Reading Chapter 2 of Koblitz's Introduction to Elliptic Curves and Modular Forms, I got stuck on the following question. I would like to proceed my reading, so I would appreciate any hint to this. I have no background in Algebraic Number Theory, but if someone explains in that language, I would like to see it and learn it as much as I can at this moment. References will also be appreciated!
Let $q$ be a power of prime $p$ such that $q \equiv 1 \mod 4$ and $p \nmid 2n$.
Question. Let $\chi_{4} : \mathbb{F}_{q}^{*} \rightarrow S^{1}$ be the character of order $4$, show that $\chi_{4}(-4) = 1$.
The hint in the book says we may show that $\chi_{4}(4) = \chi_{4}(-1) = 1$ for $q \equiv 1 \mod 8$ and $\chi_{4}(4) = \chi_{4}(-1) = -1$ for $q \equiv 5 \mod 8$.
If $q \equiv 1 \mod 8$, then $\chi_{4}(4) = \chi_{4}(2)^{2} = \chi_{2}(2) = \pm 1$, where $\chi_{j}$ denotes the character of order $j$. So I think $2$ must be quadratic residue in this case, but I cannot figure out why.

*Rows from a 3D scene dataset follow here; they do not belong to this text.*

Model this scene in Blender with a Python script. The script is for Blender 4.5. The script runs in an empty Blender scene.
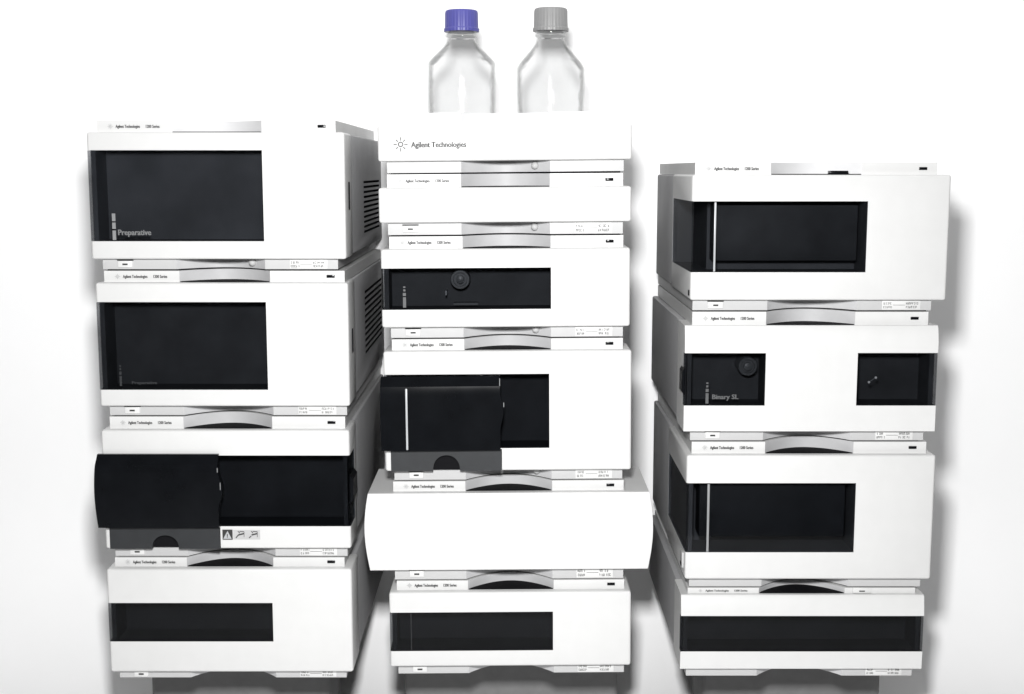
import bpy, bmesh, math, random
from mathutils import Vector, Matrix
random.seed(7)
S = bpy.context.scene
C = S.collection
R = math.radians

# ------------------------------------------------------------------ camera
F_PX, PITCH = 1286.0, R(7.84)
Y0 = 1.74                      # distance from the lens to the plane of the front covers
YS = Y0 + 0.012                # plane of the set-back strips between the covers
PLINTH_H = 0.15                   # height of the added, shade-making feet under the lowest units
cp, sp = math.cos(PITCH), math.sin(PITCH)
def ray(px, py):
    u, v = (px - 512.0) / F_PX, (347.0 - py) / F_PX
    return Vector((u, v * sp + cp, v * cp - sp))
_r = ray(512, 677)
HC = PLINTH_H - _r.z * YS / _r.y
def at(px, py, Y=Y0):
    """point of the plane at depth Y seen at a place of the photo: (x, z)"""
    d = ray(px, py); t = Y / d.y
    return d.x * t, HC + d.z * t
cam = bpy.data.objects.new('camera', bpy.data.cameras.new('camera'))
C.objects.link(cam)
cam.location = (0, 0, HC)
cam.rotation_euler = (math.pi / 2 - PITCH, 0, 0)
cam.data.sensor_width = 36.0
cam.data.lens = 36.0 * F_PX / 1024.0
cam.data.clip_start, cam.data.clip_end = 0.05, 50
S.camera = cam

# ------------------------------------------------------------------ world, lamps, exposure
W = bpy.data.worlds.new('World'); S.world = W; W.use_nodes = True
bg = W.node_tree.nodes['Background']
bg.inputs[0].default_value = (0.97, 0.98, 1, 1); bg.inputs[1].default_value = 0.02
def area(name, loc, target, sx, sy, power, col=(1, 1, 1), spread=180):
    l = bpy.data.lights.new(name, 'AREA'); l.shape = 'RECTANGLE'; l.size, l.size_y = sx, sy
    l.energy = power; l.color = col; l.spread = R(spread)
    o = bpy.data.objects.new(name, l); C.objects.link(o); o.location = loc
    o.rotation_euler = (Vector(target) - Vector(loc)).to_track_quat('-Z', 'Y').to_euler()
    return o
area('key_softbox', (-0.03, 0.20, HC + 0.19), (0, Y0, HC - 0.25), 0.10, 0.12, 43)
area('overhead_softbox', (0, 1.75, 1.55), (0, 1.751, 0), 2.8, 0.42, 8)
S.view_settings.view_transform = 'Standard'
S.view_settings.look = 'None'
S.view_settings.exposure = 0.05
S.view_settings.gamma = 1.0

# ------------------------------------------------------------------ materials
def principled(name, col, rough=0.45, spec=0.4, var=0.06, scale=60, bump=0.0, rvar=0.12):
    m = bpy.data.materials.new(name); m.use_nodes = True
    nt = m.node_tree; b = nt.nodes['Principled BSDF']
    b.inputs['Specular IOR Level'].default_value = spec
    tc = nt.nodes.new('ShaderNodeTexCoord')
    n = nt.nodes.new('ShaderNodeTexNoise'); n.inputs['Scale'].default_value = scale
    n.inputs['Detail'].default_value = 5
    nt.links.new(tc.outputs['Object'], n.inputs['Vector'])
    mp = nt.nodes.new('ShaderNodeMapRange')
    mp.inputs['From Min'].default_value = 0.3; mp.inputs['From Max'].default_value = 0.7
    mp.inputs['To Min'].default_value = 1 - var; mp.inputs['To Max'].default_value = 1 + var
    nt.links.new(n.outputs['Fac'], mp.inputs['Value'])
    mx = nt.nodes.new('ShaderNodeVectorMath'); mx.operation = 'SCALE'
    mx.inputs[0].default_value = col
    nt.links.new(mp.outputs['Result'], mx.inputs['Scale'])
    nt.links.new(mx.outputs['Vector'], b.inputs['Base Color'])
    mr = nt.nodes.new('ShaderNodeMapRange')
    mr.inputs['To Min'].default_value = max(0.02, rough - rvar); mr.inputs['To Max'].default_value = min(1, rough + rvar)
    n2 = nt.nodes.new('ShaderNodeTexNoise'); n2.inputs['Scale'].default_value = 9; n2.inputs['Detail'].default_value = 6
    nt.links.new(tc.outputs['Object'], n2.inputs['Vector'])
    nt.links.new(n2.outputs['Fac'], mr.inputs['Value'])
    nt.links.new(mr.outputs['Result'], b.inputs['Roughness'])
    if bump:
        n3 = nt.nodes.new('ShaderNodeTexNoise'); n3.inputs['Scale'].default_value = 900
        nt.links.new(tc.outputs['Object'], n3.inputs['Vector'])
        bp = nt.nodes.new('ShaderNodeBump'); bp.inputs['Strength'].default_value = bump
        bp.inputs['Distance'].default_value = 0.0004
        nt.links.new(n3.outputs['Fac'], bp.inputs['Height'])
        nt.links.new(bp.outputs['Normal'], b.inputs['Normal'])
    return m

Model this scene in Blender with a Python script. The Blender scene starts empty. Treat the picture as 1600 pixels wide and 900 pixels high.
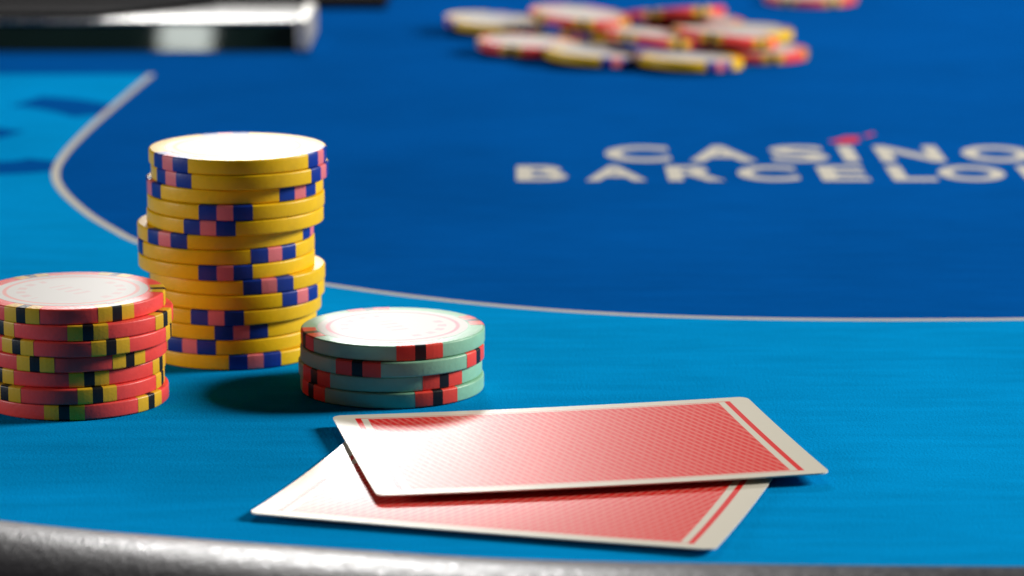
import bpy, bmesh, math, random
from mathutils import Vector, Matrix

sc = bpy.context.scene
MM = 0.001
R = math.radians

# ------------------------------------------------------------------ camera
F_PX, PITCH, CAM_H = 5090.0, R(11.753), 165.97          # focal length in pixels of 1600, tilt, height (mm)
cam_d = bpy.data.cameras.new('camera')
cam = bpy.data.objects.new('camera', cam_d)
sc.collection.objects.link(cam)
cam_d.sensor_fit = 'HORIZONTAL'
cam_d.sensor_width = 36.0
cam_d.lens = 36.0 * F_PX / 1600.0
cam_d.clip_start = 0.02
cam_d.clip_end = 50
cam.location = (0, 0, CAM_H * MM)
cam.rotation_euler = (R(90) - PITCH, 0, 0)
cam_d.dof.use_dof = True
cam_d.dof.focus_distance = 0.672
cam_d.dof.aperture_fstop = 19
sc.camera = cam

# ------------------------------------------------------------------ world, lamps, exposure
world = bpy.data.worlds.new('World')
sc.world = world
world.use_nodes = True
bg = world.node_tree.nodes['Background']
bg.inputs[0].default_value = (1.0, 0.86, 0.74, 1)
bg.inputs[1].default_value = 0.014


def area_lamp(name, az, el, dist, w, h, power, col=(1, 1, 1), target=(0, .66, 0)):
    """az: degrees to the right of straight ahead as seen from the cards, el: degrees above the table"""
    d = bpy.data.lights.new(name, 'AREA')
    d.shape = 'RECTANGLE'
    d.size, d.size_y = w, h
    d.energy = power
    d.color = col
    o = bpy.data.objects.new(name, d)
    sc.collection.objects.link(o)
    t = Vector(target)
    v = Vector((math.sin(R(az)) * math.cos(R(el)), math.cos(R(az)) * math.cos(R(el)), math.sin(R(el))))
    o.location = t + v * dist
    o.rotation_euler = (-v).to_track_quat('-Z', 'Y').to_euler()
    return o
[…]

Here $q=p^n$ and $\Bbb{F}_q^*$ is cyclic of order $q-1$ by the basic properties of finite fields. Let $g$ be a generator of that group. The element $-1$ is the only element of order two in that group, so $-1=g^{(q-1)/2}$. We have $\chi_4(g)=\pm i$. We are given that $\ell=(q-1)/4$ is an integer. $$ \chi_4(-1)=\chi_4(g^{(q-1)/2})=(\pm i)^{(q-1)/2}=\left((\pm i)^2\right)^{\ell}=(-1)^{\ell}, $$ so $\chi_4(-1)$ is either $+1$ or $-1$ according to whether $\ell$ is even or odd, or equivalently, according to whether $q\equiv1\pmod8$ or $q\equiv5\pmod8$.
As you observed, the calculation of $\chi_4(4)$ depends on whether $2$ is a square in $\Bbb{F}_q$ or not. First recall that all the odd numbers $\not\equiv1\pmod8$ are of order two modulo $8$.
Assume first that we are in the case $q\equiv1\pmod8$. This means that either A) $p\equiv1\pmod8$ or that B) $n$ is even. In case A), by a well known addendum to the law of quadratic reciprocity, $2$ is quadratic residue modulo $p$, and $\chi_4(2)=\pm1$. In case B we have that $\Bbb{F}_p[\sqrt2]\subseteq\Bbb{F}_{p^2}\subseteq\Bbb{F}_{p^n}$, so $2$ is a square of $\Bbb{F}_q$ in this case, too.
The other case is that of $q\equiv5\pmod8$. As $p^2\equiv1\pmod8$ anyway this implies that we must have $p\equiv5\pmod8$ and $n$ must be odd. This time we know that $2$ is a quadratic non-residue modulo $p$. If we had $\Bbb{F}_p[\sqrt2]\subseteq\Bbb{F}_q$ we would also get, by multiplicativity of extension degree in a tower of fields, $$ 2=[\Bbb{F}_p[\sqrt2]:\Bbb{F}_p]\mid [\Bbb{F}_q:\Bbb{F}_p]=n $$ contradicting the assumption that $n$ is odd. Therefore $2$ is not a square in $\Bbb{F}_q$. Hence $\chi_4(2)=\pm i$, and consequently $\chi_4(4)=-1$.